On the 10th anniversary of its founding, Prospect will have a much longer run than expected, thanks to programs that will be overseen by curators, educators, and writers like Grace Deveney, Kimberly Drew, Jason Fitzroy Jeffers, Kristina Kay Robinson, and Maricelle Robles. The specifics of their programs are still being decided, though Nick Stillman, the triennial’s executive director, said that their events will dovetail with the work included in the 2020 edition. (An artist list has not yet been revealed.)

“We’re almost thinking about it as additional artists, but instead of creating exhibitions for the triennial, their contributions will be to create programming in New Orleans throughout the 2020 year,” he told ARTnews. He added, “This is a way of having Prospect get boots on the ground in a visible, engaged way to drum up some visibility, energy, and excitement for the show.”

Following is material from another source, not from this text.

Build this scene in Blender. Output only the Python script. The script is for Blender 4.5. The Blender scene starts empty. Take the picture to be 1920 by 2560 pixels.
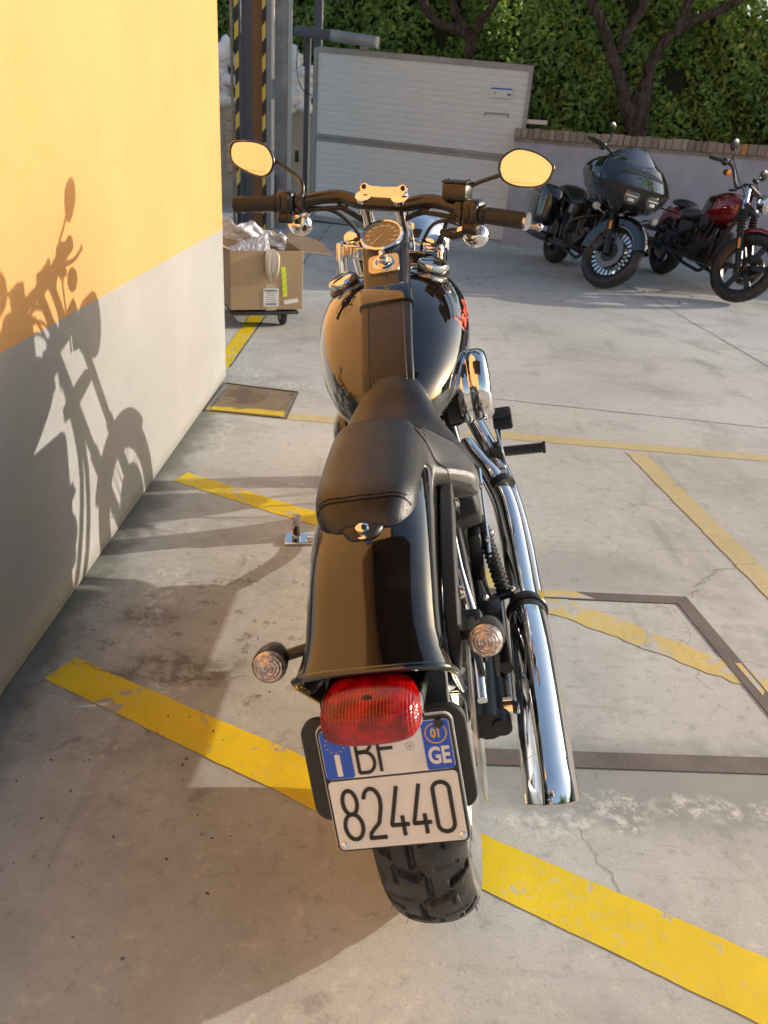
import bpy, bmesh, math, random
import numpy as np
from mathutils import Vector, Matrix
random.seed(7); rng = np.random.default_rng(7)
SC = bpy.context.scene
COL = SC.collection
R_ = math.radians

# ------------------------------------------------------------------ camera
cam_d = bpy.data.cameras.new('camera'); cam = bpy.data.objects.new('camera', cam_d); COL.objects.link(cam)
cx = Vector((0.997494, 0.020693, 0.067657)); cy = Vector((-0.069859, 0.444922, 0.892841)); cz = Vector((-0.011626, -0.895330, 0.445254))
cx.normalize(); cz = cx.cross(cy).normalized(); cy = cz.cross(cx).normalized()
cam.matrix_world = Matrix(((cx.x, cy.x, cz.x, 0), (cx.y, cy.y, cz.y, 0), (cx.z, cy.z, cz.z, 1.30), (0, 0, 0, 1)))
cam_d.sensor_fit = 'VERTICAL'; cam_d.sensor_height = 24.0; cam_d.lens = 1930.0 / 2560.0 * 24.0
cam_d.clip_start = 0.02; cam_d.clip_end = 2000
cam_d.dof.use_dof = True; cam_d.dof.focus_distance = 1.55; cam_d.dof.aperture_fstop = 6.5
SC.camera = cam

# ------------------------------------------------------------------ light
SUN = Vector((1.0, 0.32, 0.275)).normalized()
wd = bpy.data.worlds.new('World'); SC.world = wd; wd.use_nodes = True
nt = wd.node_tree; nt.nodes.clear()
sky = nt.nodes.new('ShaderNodeTexSky'); sky.sky_type = 'NISHITA'; sky.sun_disc = False
sky.sun_elevation = math.asin(SUN.z); sky.sun_rotation = math.atan2(SUN.x, SUN.y)
sky.air_density = 1.0; sky.dust_density = 2.0; sky.ozone_density = 1.0
bg = nt.nodes.new('ShaderNodeBackground'); bg.inputs['Strength'].default_value = 0.15
wo = nt.nodes.new('ShaderNodeOutputWorld')
nt.links.new(sky.outputs[0], bg.inputs[0]); nt.links.new(bg.outputs[0], wo.inputs[0])
sl = bpy.data.lights.new('sun', 'SUN'); sl.energy = 3.0; sl.angle = R_(0.55); sl.color = (1.0, 0.915, 0.80)
so = bpy.data.objects.new('sun', sl); COL.objects.link(so)
so.rotation_euler = (-SUN).to_track_quat('-Z', 'Y').to_euler(); so.location = (12, 3, 6)
SC.view_settings.view_transform = 'Standard'; SC.view_settings.look = 'None'
SC.view_settings.exposure = 0.72; SC.view_settings.gamma = 1.0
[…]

With its main exhibitions set to run from October 24, 2020, to January 24, 2021, the triennial now has a theme: “Yesterday we said tomorrow.” Curators Naima J. Keith and Diana Nawi titled the exhibition after a 2010 album, Yesterday You Said Tomorrow, by jazz musician Christian Scott, a New Orleans native. According to Stillman, the show will draw out tensions between the past and the present. He said of the theme, “History lives visibly in New Orleans in beautiful ways, in troubling ways, and in enormously complex ways.”